Alera – Patrick Rothfuss.  Patrick Rothfuss is the new star of the fantasy writing, his books being incredibly popular and bringing new fans to the genre with his excellent writing and thoughtful story.  His world is equally well thought out, detailed, and rich with communities and varied races.

The Belgariad and The Malloreon – David Eddings.  It’s been a long, long, time since I read these sets of novels so forgive me if my memory plays me false.  One of the aspects I particularly enjoyed about this series as a young adult was how the world, depicted in beautifully well drawn maps were slowly revealed as the two stories progressed.  Just as you thought you knew the world, a whole new continent would be revealed.


Middle Earth – J R R Tolkien.  The Grand-daddy of them all, still the most complete and detailed of all the worlds ever created for the genre, despite being the first.  One of the reasons all fantasy novels should have a map at the beginning is because Tolkien put one at the start of his, and his novels are still the benchmark for all fantasy novels to aspire to.

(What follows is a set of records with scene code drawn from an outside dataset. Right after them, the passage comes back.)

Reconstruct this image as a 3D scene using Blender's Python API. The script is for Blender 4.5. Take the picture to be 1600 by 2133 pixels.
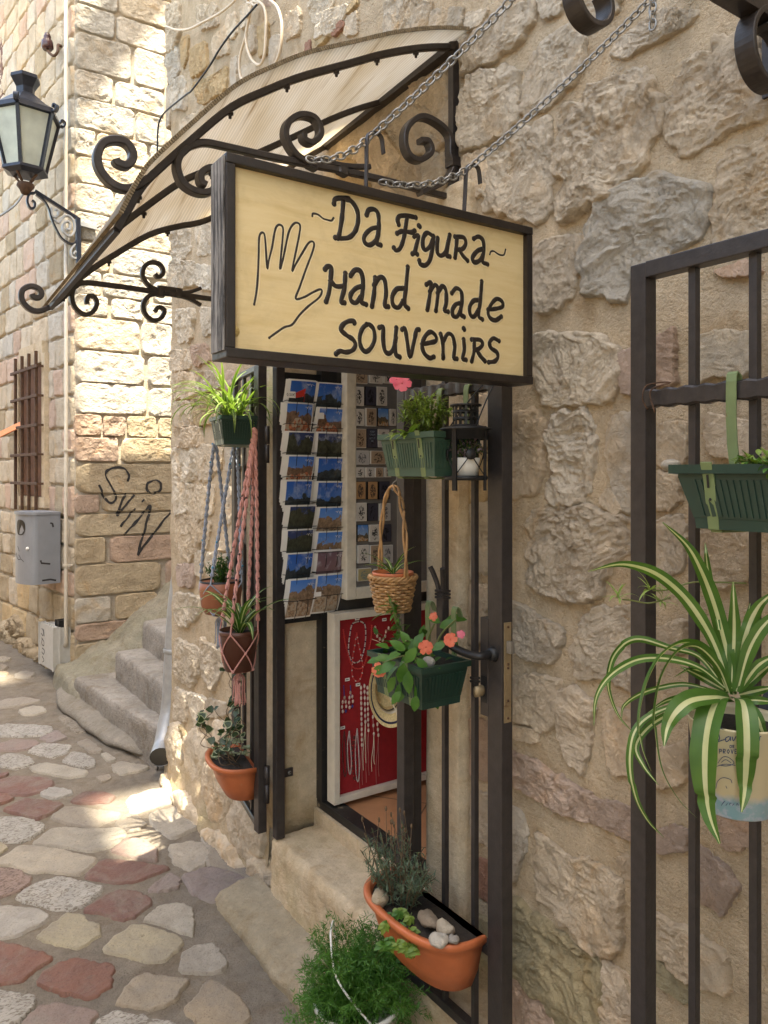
import bpy, bmesh, math, random
import numpy as np
from mathutils import Vector, Matrix
from mathutils.bvhtree import BVHTree

for o in list(bpy.data.objects):
    bpy.data.objects.remove(o)
SC = bpy.context.scene
COL = SC.collection
R = math.radians
random.seed(7)
rng = np.random.default_rng(11)

# ------------------------------------------------------------------ camera
# World: X runs into the shop wall, Y along it down the lane, Z up (metres).
YAW = R(34.1)
EYE = np.array([0.0, 0.0, 1.6])
FPX, CX, HORIZON = 1600.0, 800.0, 985.0          # focal length, centre and horizon in photo pixels
cam = bpy.data.cameras.new('camera')
cam.sensor_fit = 'AUTO'
cam.sensor_width = 36.0
cam.lens = 36.0 * FPX / 2133.0
cam.shift_y = -(1066.5 - HORIZON) / 2133.0
cam.clip_start, cam.clip_end = 0.05, 900.0
cam_ob = bpy.data.objects.new('camera', cam)
COL.objects.link(cam_ob)
cam_ob.location = EYE
cam_ob.rotation_euler = (R(90), 0, -YAW)
SC.camera = cam_ob

# ------------------------------------------------------------------ light
SUN_ELEV = R(71.0)                                # sun straight behind the viewer, along the lane
TAN = math.tan(SUN_ELEV)
world = bpy.data.worlds.new('World')
SC.world = world
world.use_nodes = True
wn = world.node_tree
wn.nodes.clear()
wo = wn.nodes.new('ShaderNodeOutputWorld')
wb = wn.nodes.new('ShaderNodeBackground')
ws = wn.nodes.new('ShaderNodeTexSky')
ws.sky_type = 'NISHITA'
ws.sun_disc = False
ws.sun_elevation = SUN_ELEV
ws.sun_rotation = R(180)
ws.altitude = 50
ws.air_density, ws.dust_density, ws.ozone_density = 1.0, 2.5, 1.0
wb.inputs['Strength'].default_value = 0.12
wn.links.new(ws.outputs[0], wb.inputs['Color'])
wn.links.new(wb.outputs[0], wo.inputs['Surface'])
sun = bpy.data.lights.new('sun', 'SUN')
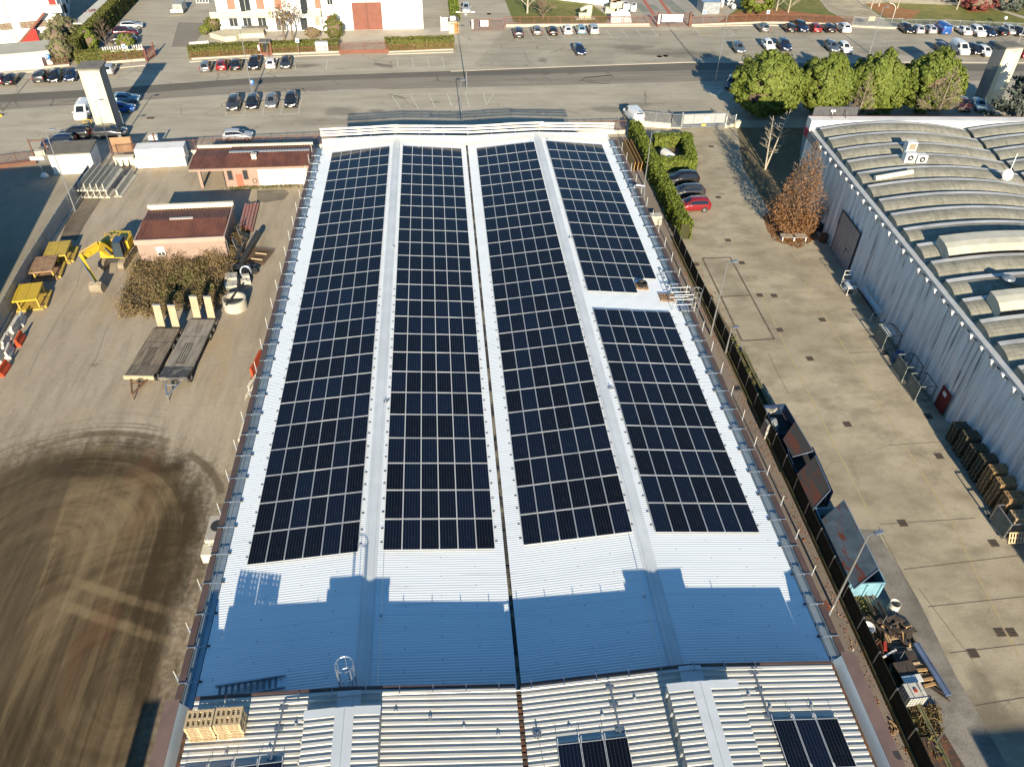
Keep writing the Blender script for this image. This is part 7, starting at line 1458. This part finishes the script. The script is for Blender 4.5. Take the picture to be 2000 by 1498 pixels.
def make_car(kind):
    W, ks, ws, rw, sw, wr = KEYS[kind]; Ys = [k[0] for k in ks]; L0 = Ys[-1] - Ys[0]
    def at_(y):
        for a, c in zip(ks[:-1], ks[1:]):
            if y <= c[0] + 1e-9:
                t = (y - a[0]) / (c[0] - a[0]); return [a[i] + (c[i] - a[i]) * t for i in range(1, 5)]
        return list(ks[-1][1:])
    st = sorted(set([round(v, 3) for v in np.linspace(Ys[0], Ys[-1], 22)] + Ys)); rings = []
    for y in st:
        w_, zs, wt, zt = at_(y); e = min(1.0, (min(y - Ys[0], Ys[-1] - y)) / .25); zb = .34 - .12 * e
        h = [(0, zb), (w_ * .85, zb), (w_ * .985, zb + .14), (w_, (zb + zs) / 2 + .05), (w_ * .98, zs), (wt, zt - .07), (wt * .86, zt - .012), (0, zt + .012)]
        rings.append([(x, y, z) for x, z in h] + [(-x, y, z) for x, z in h[::-1][1:-1]])
    b = MB(); n = len(rings[0]); b.add([p for r in rings for p in r], [(i * n + j, (i + 1) * n + j, (i + 1) * n + (j + 1) % n, i * n + (j + 1) % n) for i in range(len(rings) - 1) for j in range(n)] + [tuple(range(n)), tuple(range((len(rings) - 1) * n, len(rings) * n))[::-1]])
    t = thing('parked_car', None, 'car'); base = paint('car_black', (.012, .012, .014))
    wb_ = L0 * .31
    body = b.build('body', [base], t, smooth=True)
    for sx in (-1, 1):
        for y in (-wb_, wb_ * 1.02):
            w_ = at_(y)[0]; pr = [(sx * (w_ + .004), y + (wr + .06) * math.cos(a), wr + (wr + .06) * math.sin(a)) for a in np.linspace(0, PI, 9)] + [(sx * (w_ + .004), y - wr - .06, .26), (sx * (w_ + .004), y + wr + .06, .26)]
            MB().add(pr, [tuple(range(len(pr)))]).build('wheel_arch', m_dark, body)
    def glass(name, f, ys, us):
        m_ = MB(); m_.grid([[f(y, u) for u in us] for y in ys]); m_.build(name, m_cglass, t)
    def top(y, u):
        w_, zs, wt, zt = at_(y); x = u * wt * .93; return (x, y, zt + .022 - .065 * abs(u) ** 3)
    glass('windscreen', top, np.linspace(ws[0], ws[1], 4), np.linspace(-1, 1, 7)); glass('rear_window', top, np.linspace(rw[0], rw[1], 4), np.linspace(-.92, .92, 7))
    for sx in (-1, 1):
        def side(y, u, sx=sx):
            w_, zs, wt, zt = at_(y); a = (w_ * .98, zs); c = (wt, zt - .07); dx, dz = c[0] - a[0], c[1] - a[1]; l_ = math.hypot(dx, dz) + 1e-6
            return (sx * (a[0] + dx * u + .014 * dz / l_), y, a[1] + dz * u - .014 * dx / l_)
        glass('side_window', side, np.linspace(sw[0] + .1, sw[1], 8), (.1, .5, .88))
        for y in (-wb_, wb_ * 1.02):
            w_ = at_(y)[0]; m_ = MB(); m_.tube((sx * (w_ - .19), y, wr), (sx * (w_ + .012), y, wr), wr, 14); q = m_.build('wheel', m_tyre, t); MB().tube((sx * (w_ + .0125), y, wr), (sx * (w_ + .02), y, wr), wr * .62, 10).build('rim', m_rim, q)
        m_ = MB(); w_, zs, wt, zt = at_(Ys[-1] - .14); m_.cbox((sx * w_ * .76, Ys[-1] - .13, zs - .05), (.34, .16, .13), -sx * .35); m_.build('headlight', m_hl, t)
        m_ = MB(); w_, zs, wt, zt = at_(Ys[0] + .06); m_.cbox((sx * w_ * .86, Ys[0] + .05, zs - .02), (.2, .1, .22), sx * .2); m_.build('tail_light', m_tl, t)
        m_ = MB(); y = sw[1] + .05; w_ = at_(y)[0]; m_.cbox((sx * (w_ + .1), y, at_(y)[1] + .06), (.2, .1, .13)); m_.build('mirror', base, t)
    for y, s_ in ((Ys[0], -1), (Ys[-1], 1)): MB().box(-.25, .25, y - .012 if s_ < 0 else y, y if s_ < 0 else y + .012, .46, .57).build('number_plate', m_pl, t)
    return t, L0
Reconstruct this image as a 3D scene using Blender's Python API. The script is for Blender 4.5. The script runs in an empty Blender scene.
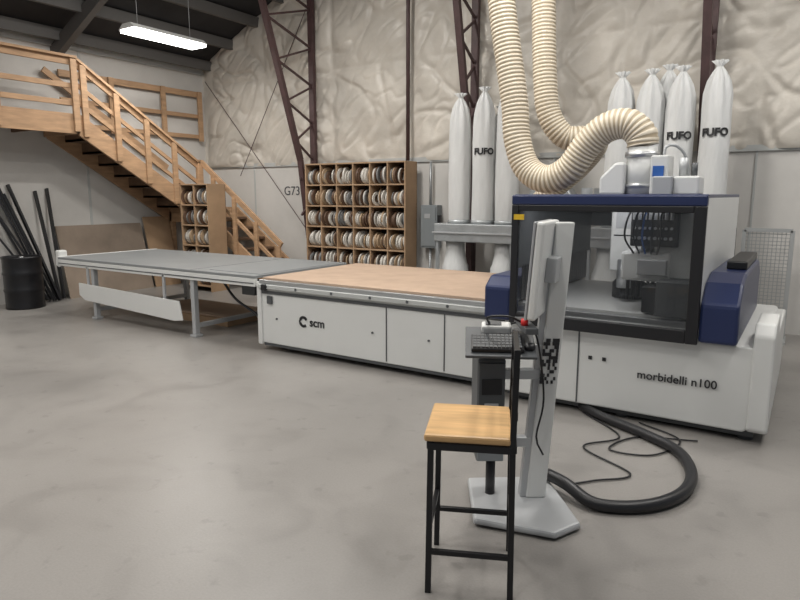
import bpy, bmesh, math, random
from mathutils import Vector, Matrix, noise
random.seed(7)
PI=math.pi
col=bpy.context.scene.collection
# ------------------------------------------------------------------ materials
def mat(name,c,rough=.5,metal=0,n=0.0,nscale=6,bump=0.0,bscale=40,emit=0,alpha=1,trans=0,c2=None,stretch=(1,1,1)):
    m=bpy.data.materials.new(name);m.use_nodes=True
    nt=m.node_tree;b=nt.nodes['Principled BSDF']
    b.inputs['Base Color'].default_value=(*c,1);b.inputs['Roughness'].default_value=rough
    b.inputs['Metallic'].default_value=metal
    if trans:b.inputs['Transmission Weight'].default_value=trans
    if alpha<1:b.inputs['Alpha'].default_value=alpha
    if emit:
        b.inputs['Emission Color'].default_value=(*c,1);b.inputs['Emission Strength'].default_value=emit
    if n or bump:
        tc=nt.nodes.new('ShaderNodeTexCoord');mp=nt.nodes.new('ShaderNodeMapping')
        mp.inputs['Scale'].default_value=stretch
        nt.links.new(tc.outputs['Object'],mp.inputs[0])
    if n:
        t=nt.nodes.new('ShaderNodeTexNoise');t.inputs['Scale'].default_value=nscale;t.inputs['Detail'].default_value=6
        t.inputs['Roughness'].default_value=.6
        nt.links.new(mp.outputs[0],t.inputs[0])
        r=nt.nodes.new('ShaderNodeValToRGB')
        r.color_ramp.elements[0].position=.3;r.color_ramp.elements[1].position=.7
        k2=c2 if c2 else tuple(x*(1-n) for x in c)
        r.color_ramp.elements[0].color=(*k2,1);r.color_ramp.elements[1].color=(*[min(1,x*(1+n*.35)) for x in c],1)
        nt.links.new(t.outputs[0],r.inputs[0]);nt.links.new(r.outputs[0],b.inputs['Base Color'])
    if bump:
        t2=nt.nodes.new('ShaderNodeTexNoise');t2.inputs['Scale'].default_value=bscale;t2.inputs['Detail'].default_value=5
        nt.links.new(mp.outputs[0],t2.inputs[0])
        bp=nt.nodes.new('ShaderNodeBump');bp.inputs['Strength'].default_value=bump;bp.inputs['Distance'].default_value=.03
        nt.links.new(t2.outputs[0],bp.inputs['Height']);nt.links.new(bp.outputs[0],b.inputs['Normal'])
    return m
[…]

Okay, I know some of you will be thinking that if the writer does their job well, with their descriptive power and ability to build images in the readers mind, the map is unnecessary.  To an extent I agree with you, the first David Gemmell novels never came with a map and that never spoilt my enjoyment of his books.  But I think that a fantasy novel never loses anything by having a depiction of their world at the start of the book and if it brings pleasure to some readers, why leave it out?